My main point though is that I’ve never understood why agents take so long to reply. After all their experience in publishing and all that exposure to writing from excellent to atrocious, can’t they tell from the first couple of pages of the sample whether a query is worth pursuing further? Can’t they use their experience to be efficient?

As an analogy, I have watched a lot of film. I am at the point now where it’s very difficult to find an _excellent_ film to watch. Fortunately, in a sense, I’m able to tell whether a film is going to be any good in less than 5 minutes of watching.

The great 18th-century writer Samuel Johnson was once queried by his famous biographer James Boswell about why he didn’t finish to the end all the books he started reading. Johnson’s answer was: “When I take up the end of a web, and find it pack-thread, I do not expect, by looking further, to find embroidery.”

That’s a good way for an agent to get a hundred titles off their desk and concentrate on the five that could become nicely embroidered books.

Nathan Bransford

I’m very glad this worked for you and congrats, but I’d be cautious universalizing this advice as being applicable to everyone. Authors who are writing fiction, for instance, don’t need writing credits and may not have impressive credentials and that’s totally fine. It’s far more important for fiction to nail the plot description than it is to wow the agent with your resume.

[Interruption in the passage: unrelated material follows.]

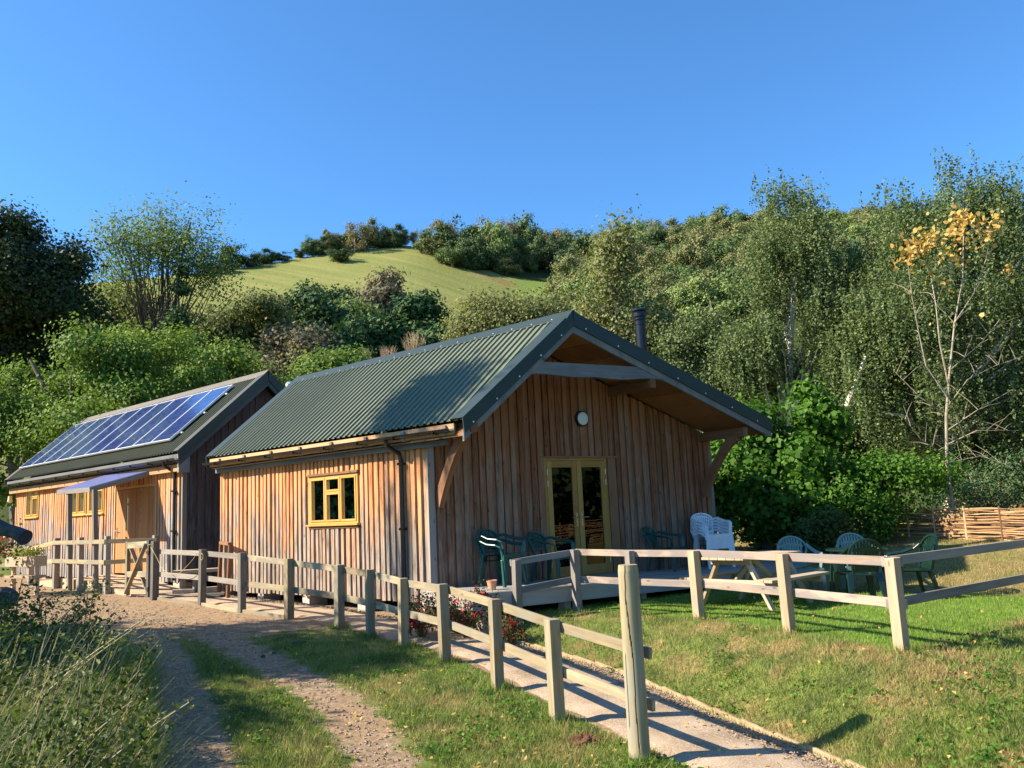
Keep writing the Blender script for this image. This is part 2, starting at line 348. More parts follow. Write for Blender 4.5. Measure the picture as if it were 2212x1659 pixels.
gl = s.n('ShaderNodeBsdfGlossy', {'Color': (1, 1, 1, 1), 'Roughness': .015}); tr = s.n('ShaderNodeBsdfTransparent', {'Color': (.40, .42, .40, 1)})
fr = s.n('ShaderNodeFresnel', {'IOR': 1.5}); mx = s.n('ShaderNodeMixShader', {0: fr.outputs[0], 1: tr.outputs[0], 2: gl.outputs[0]})
s.t.links.new(mx.outputs[0], s.out.inputs[0]); M['glass'] = s.m
s = NT('tinted_canopy_sheet'); M['canopy'] = s.pbr((.16, .18, .40), .25, spec=.6)
s = NT('solar_cells'); gc = s.attr('gc', 'Vector')
sx_ = s.n('ShaderNodeSeparateXYZ', {0: gc})
def _line(o, n, w):
    fr = s.math('FRACT', s.math('MULTIPLY', o, n)); return s.math('LESS_THAN', fr, w)
ln = s.math('MAXIMUM', _line(sx_.outputs[0], 6.0, .05), s.math('MAXIMUM', _line(sx_.outputs[1], 6.25, .05), 0.0))
cell = s.ramp(s.noise(s.n('ShaderNodeVectorMath', {0: gc, 1: (.16, .16, .16)}, operation='SNAP').outputs[0], 9, 2), [(.3, (.010, .022, .10)), (.7, (.025, .05, .19))])
M['solar'] = s.pbr(s.mix(s.math('MULTIPLY', ln, .3), cell, (.22, .25, .36)), .12, spec=.6, coat=.3)
M['alu'] = m_plain('panel_frame', (.62, .64, .66), .4, .3)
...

For nonfiction, platform is definitely more important and it’s great to think of how to frame your key selling points, but that may still mean focusing first on the book project and buttressing that with your credentials rather than leading with them.

And as a former literary agent, most of the agents I know would rather see a well-executed conventional query than seeing people going out of their way to break the mold. After reading tens of thousands of queries, what stands out is quality, not authors who go out of their way to do things completely differently. There’s no such thing as lookalike queries. As Seth Fishman pointed out on a Comic-Con panel I moderated yesterday, agents have developed their own internal AI to sift through queries and can very quickly find the good ones.

Just my two cents!

Bridgitte Rodguez

This is definitely a technique worth trying! It certainly can’t hurt. I’ll have to think how I can make myself stand out in that first paragraph—- or what about me and my writing is interesting or different! I have a huge mental block when it comes to things like query letters and cover letters— precisely because I think they are boring, all say the same thing and everyone who writes one is after the same thing! They want the job, they want the book deal, the representation. So I hardly see the point in writing them. But I suppose, if I thought about it as another opportunity to share a little more about myself, that is related but isn’t solely about the work, that could work. That could make me come across as a little more relatable! And perhaps I might enjoy the process a bit more.

Sean Arthur Joyce

I would imagine that at a certain point, if enough writers take your suggestion and pitch themselves fist in queries, this too will become stale and cause agents’ eyes to glaze over. Then a new pitch technique would be needed. The other issue might be that some of us may not have the fancy credentials or pHDs even though we have decades of writing experience, so just going by university degrees and big-name publications will also weed out many thoroughly qualified writers.

Steven eichenblatt

Great advice Catherine . I think the rules are changing since many best sellers now use profanity as part of their title. Get the attention of the agent first, use something different. In Florida we ban some of the best books ever written but proudly market and sell self-help books with f*ck, and ass in the title. All good with me, so my point is, using something bold in the query just might work…f*ck it-

Suresh Kumar

This is fantastic advise. As an entrepreneur, I am not comfortable with cookie cutter templates that many book coaches promote. So I was happy to read this. Thanks Catherine.

Annabelle Franklin

I think this would only work if you have something impressive to say about yourself.